What the IPO Looks Like
The entire IPO is structured as an OFS, meaning no fresh capital will be raised—existing shareholders will divest their stakes. Large stakeholders, including IDBI Bank and the National Stock Exchange (NSE), are planning to offload shares, with the latter expected to sell approximately 1.8 crore shares.

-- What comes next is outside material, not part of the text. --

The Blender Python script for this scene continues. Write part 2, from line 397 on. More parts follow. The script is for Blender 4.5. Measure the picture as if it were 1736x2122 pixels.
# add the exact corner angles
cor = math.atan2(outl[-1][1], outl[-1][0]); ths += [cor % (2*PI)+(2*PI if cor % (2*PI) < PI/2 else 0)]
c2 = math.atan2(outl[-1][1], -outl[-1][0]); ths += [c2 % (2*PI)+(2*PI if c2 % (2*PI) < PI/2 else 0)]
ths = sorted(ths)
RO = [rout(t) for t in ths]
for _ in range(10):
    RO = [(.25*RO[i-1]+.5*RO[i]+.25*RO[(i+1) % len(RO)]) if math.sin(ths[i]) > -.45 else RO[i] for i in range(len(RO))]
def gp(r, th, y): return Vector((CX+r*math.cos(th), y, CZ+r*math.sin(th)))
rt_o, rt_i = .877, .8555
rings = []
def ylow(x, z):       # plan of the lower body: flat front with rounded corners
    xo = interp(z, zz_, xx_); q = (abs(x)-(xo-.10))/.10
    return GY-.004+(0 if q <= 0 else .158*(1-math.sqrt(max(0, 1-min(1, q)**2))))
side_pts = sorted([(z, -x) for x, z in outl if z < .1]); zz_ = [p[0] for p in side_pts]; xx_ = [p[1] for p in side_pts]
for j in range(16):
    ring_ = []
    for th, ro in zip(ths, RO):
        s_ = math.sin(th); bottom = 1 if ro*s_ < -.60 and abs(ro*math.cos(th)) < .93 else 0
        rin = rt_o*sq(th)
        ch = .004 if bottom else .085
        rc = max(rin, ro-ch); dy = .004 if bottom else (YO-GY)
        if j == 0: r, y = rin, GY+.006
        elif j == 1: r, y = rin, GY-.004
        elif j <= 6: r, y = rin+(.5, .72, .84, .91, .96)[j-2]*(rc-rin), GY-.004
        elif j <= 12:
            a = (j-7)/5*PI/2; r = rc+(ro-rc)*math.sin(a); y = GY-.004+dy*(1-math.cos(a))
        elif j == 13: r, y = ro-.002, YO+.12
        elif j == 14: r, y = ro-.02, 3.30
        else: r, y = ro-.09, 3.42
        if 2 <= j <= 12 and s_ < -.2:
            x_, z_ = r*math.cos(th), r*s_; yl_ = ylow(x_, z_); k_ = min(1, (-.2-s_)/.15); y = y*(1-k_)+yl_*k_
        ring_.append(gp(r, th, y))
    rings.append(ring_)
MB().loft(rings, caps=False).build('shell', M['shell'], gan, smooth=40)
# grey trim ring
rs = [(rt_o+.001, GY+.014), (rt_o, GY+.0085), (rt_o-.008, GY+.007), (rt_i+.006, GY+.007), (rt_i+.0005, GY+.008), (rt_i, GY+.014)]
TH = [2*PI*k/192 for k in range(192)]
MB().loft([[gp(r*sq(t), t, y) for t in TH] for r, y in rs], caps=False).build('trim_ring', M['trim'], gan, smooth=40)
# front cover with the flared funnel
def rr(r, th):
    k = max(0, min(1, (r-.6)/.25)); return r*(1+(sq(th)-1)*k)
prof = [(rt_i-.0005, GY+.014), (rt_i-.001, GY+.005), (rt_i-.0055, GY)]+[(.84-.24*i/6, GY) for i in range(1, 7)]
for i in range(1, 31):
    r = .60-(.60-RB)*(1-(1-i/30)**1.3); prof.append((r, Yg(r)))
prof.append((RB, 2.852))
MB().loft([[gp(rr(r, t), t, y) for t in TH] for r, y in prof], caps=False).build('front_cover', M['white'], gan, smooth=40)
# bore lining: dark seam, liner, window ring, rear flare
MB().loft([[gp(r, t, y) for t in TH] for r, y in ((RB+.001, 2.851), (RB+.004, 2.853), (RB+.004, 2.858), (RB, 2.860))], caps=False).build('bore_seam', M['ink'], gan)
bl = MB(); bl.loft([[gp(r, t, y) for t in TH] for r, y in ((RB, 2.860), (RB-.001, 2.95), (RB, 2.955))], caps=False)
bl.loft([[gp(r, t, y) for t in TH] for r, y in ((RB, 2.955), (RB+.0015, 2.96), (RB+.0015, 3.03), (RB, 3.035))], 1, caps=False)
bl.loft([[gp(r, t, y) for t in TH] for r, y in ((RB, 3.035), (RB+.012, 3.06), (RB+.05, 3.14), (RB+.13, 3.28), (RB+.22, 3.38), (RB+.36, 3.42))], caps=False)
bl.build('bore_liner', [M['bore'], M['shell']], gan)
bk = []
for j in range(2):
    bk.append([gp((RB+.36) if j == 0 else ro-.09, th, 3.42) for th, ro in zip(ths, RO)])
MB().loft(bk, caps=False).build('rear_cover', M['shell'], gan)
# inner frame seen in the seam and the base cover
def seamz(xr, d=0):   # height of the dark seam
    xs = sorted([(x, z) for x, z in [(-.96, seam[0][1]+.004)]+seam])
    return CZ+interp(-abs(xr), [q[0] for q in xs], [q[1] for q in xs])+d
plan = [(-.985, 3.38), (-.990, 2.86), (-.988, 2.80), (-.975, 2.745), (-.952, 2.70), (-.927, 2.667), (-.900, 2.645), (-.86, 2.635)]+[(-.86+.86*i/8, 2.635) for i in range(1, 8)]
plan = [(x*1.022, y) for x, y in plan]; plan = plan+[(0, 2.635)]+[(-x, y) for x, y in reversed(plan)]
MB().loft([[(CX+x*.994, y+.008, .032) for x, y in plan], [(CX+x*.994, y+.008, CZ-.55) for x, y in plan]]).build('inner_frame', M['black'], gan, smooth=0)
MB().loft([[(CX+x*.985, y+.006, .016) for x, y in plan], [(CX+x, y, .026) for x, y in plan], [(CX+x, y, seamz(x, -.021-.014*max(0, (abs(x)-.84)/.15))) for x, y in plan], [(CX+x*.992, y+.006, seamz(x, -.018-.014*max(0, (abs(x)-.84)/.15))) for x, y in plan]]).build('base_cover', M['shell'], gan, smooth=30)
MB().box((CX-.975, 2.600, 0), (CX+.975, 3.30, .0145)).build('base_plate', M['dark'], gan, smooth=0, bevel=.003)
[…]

The issue size has been carefully calibrated, with 50.15 million shares on offer—down from earlier plans of 57.26 million. The reduction reflects a strategic move to balance sell‑down requirements with market demand and price stability.
Timeline & Lot Details
- IPO opening: July 30, 2025
- Closing date: August 1, 2025
- Basis of allotment: Expected by August 4
- Listing: Targeted for August 6 on both NSE and BSE
A minimum lot size will be specified in the RHP, offering retail, QIB, and HNI investors a chance to participate in one of the year's most significant listings.
Why the NSDL IPO Matters
NSDL is a Market Infrastructure Institution (MII) that underpins India's capital markets through its demat and securities services. With holdings exceeding ₹400 crore in assets under custody and operations through over three crore demat accounts, the company generates robust recurring revenues. In FY24, NSDL reported revenue of around ₹1,268 crore and a net profit of ₹276 crore, with strong margins and steady growth.
Its subsidiary, NSDL Payments Bank Ltd (NPBL), adds to the group's stable income stream. These operational strengths have attracted significant retail interest in the grey market, though unlisted share premiums have eased in recent weeks.
Sale by Major Shareholders
Prominent institutions are using the IPO to reduce their holdings. IDBI Bank, which held roughly 26% of NSDL, will divest a sizeable portion. NSE, which owns about 24%, will also participate. Other contributors include SBI, HDFC Bank, Union Bank, and SUUTI—all of which align with SEBI's cap that prevents MIIs from holding more than 15% ownership.
Market & Regulatory Status
NSDL received SEBI's in-principle approval with an extended deadline to list by August 14, allowing sufficient time to finalise the IPO structure. With the RHP now filed and the issue officially launched, all eyes are on investor appetite, pricing, and demand across category quotas. NSDL's next week's IPO marks a pivotal moment for India's financial infrastructure sector. The OFS-driven structure, trimmed issue size, and timelines signal strong regulatory planning. Whether the NSDL IPO attracts robust retail and institutional participation will test market sentiment toward established fintech infrastructure.